Just over two months ago, I asserted here that the negativity surrounding America's political system and its ability to function and keep the country going was overblown (see post). The current debt deal, which passed the (more tricky) house yesterday evening, provides more evidence of this. I admit to only having partial details on it, but it thus far looks sensible. The pain is spread evenly and is mostly being delayed until later, allowing time for the economy to recover. These two aspects are very sensible: with divided government, cuts needed to affect parts of the budget both parties hold dear, and with the economy in its current fragile state, cutting too much too soon could have been calamitous. Economists and rating agencies had been calling for a credible deficit reduction plan, not an immediate reduction itself.

OK, fine, so disaster hasn't struck, is that the best we can expect from the US Government these days? This seems like a good point, and sometimes I feel it myself, but it again focuses too much on the negative. Congress over the past few years has passed a revolutionary (for America) health care plan, nationalized student financial assistance programs, changed environmental regulation, and accomplished many other things to boot. This seems to get lost among the noise of insanely partisan politicians screaming at each other (usually figuratively only) and egging groups on who call one side or the other things like "fascist," "Nazi," or "socialist." The absurdity of it all is enough to make the strongest stomach queasy.

But it still works.

American politics is noisy and partisan. That's the way it is. The REASON it is that way is because Americans vote for it to be that way. In particular, republican voters tend to want representatives in government who stick to their guns and don't compromise (see chart). So republicans are loud, obstructive, and stubborn. It's irritating. But that's the way their constituents want them to be. That's a sign that American democracy is working well, not poorly.

The problem, then, is not with America's democracy or even its political system, but rather with Americans themselves. No one likes to hear that they themselves have gotten themselves into a pickle, but they have. Once again, though, let's not be overly negative. I'm a realist, not an optimist by any means, but people on the liberal side of the isle with me tend to be overly negative. It's hard sometimes, I know. But take a closer look at that chart. Not only do most democratic voters prefer compromise to get things done, the majority of ALL voters does, too. As long as that is the case, we ought to be all right, even if compromise comes at the last minute and is a noisy, shameful spectacle every time.

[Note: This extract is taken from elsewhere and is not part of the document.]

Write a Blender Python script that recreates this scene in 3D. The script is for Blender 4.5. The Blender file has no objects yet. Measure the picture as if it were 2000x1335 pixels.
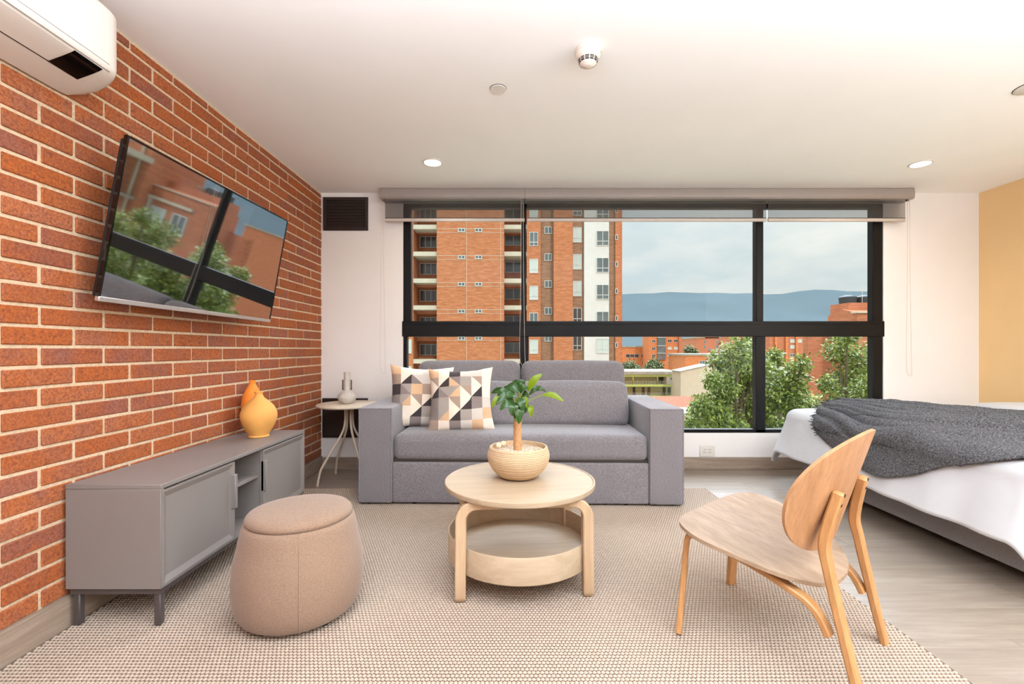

I'm not trying to make all this seem completely harmless: it wastes time and money, and smaller things that need to be done may get lost in the process. What I'm saying, though, is that the system still works. If people start to pay attention to politics more and educate themselves, then people will vote for politicians with sensible policies who are ready to get things done. As long as people are aloof from politics and continue to rely on ideology to provide their compass points, things will be irritating and suboptimal, as they are now. Any suggestions for that systemic problem? Education system?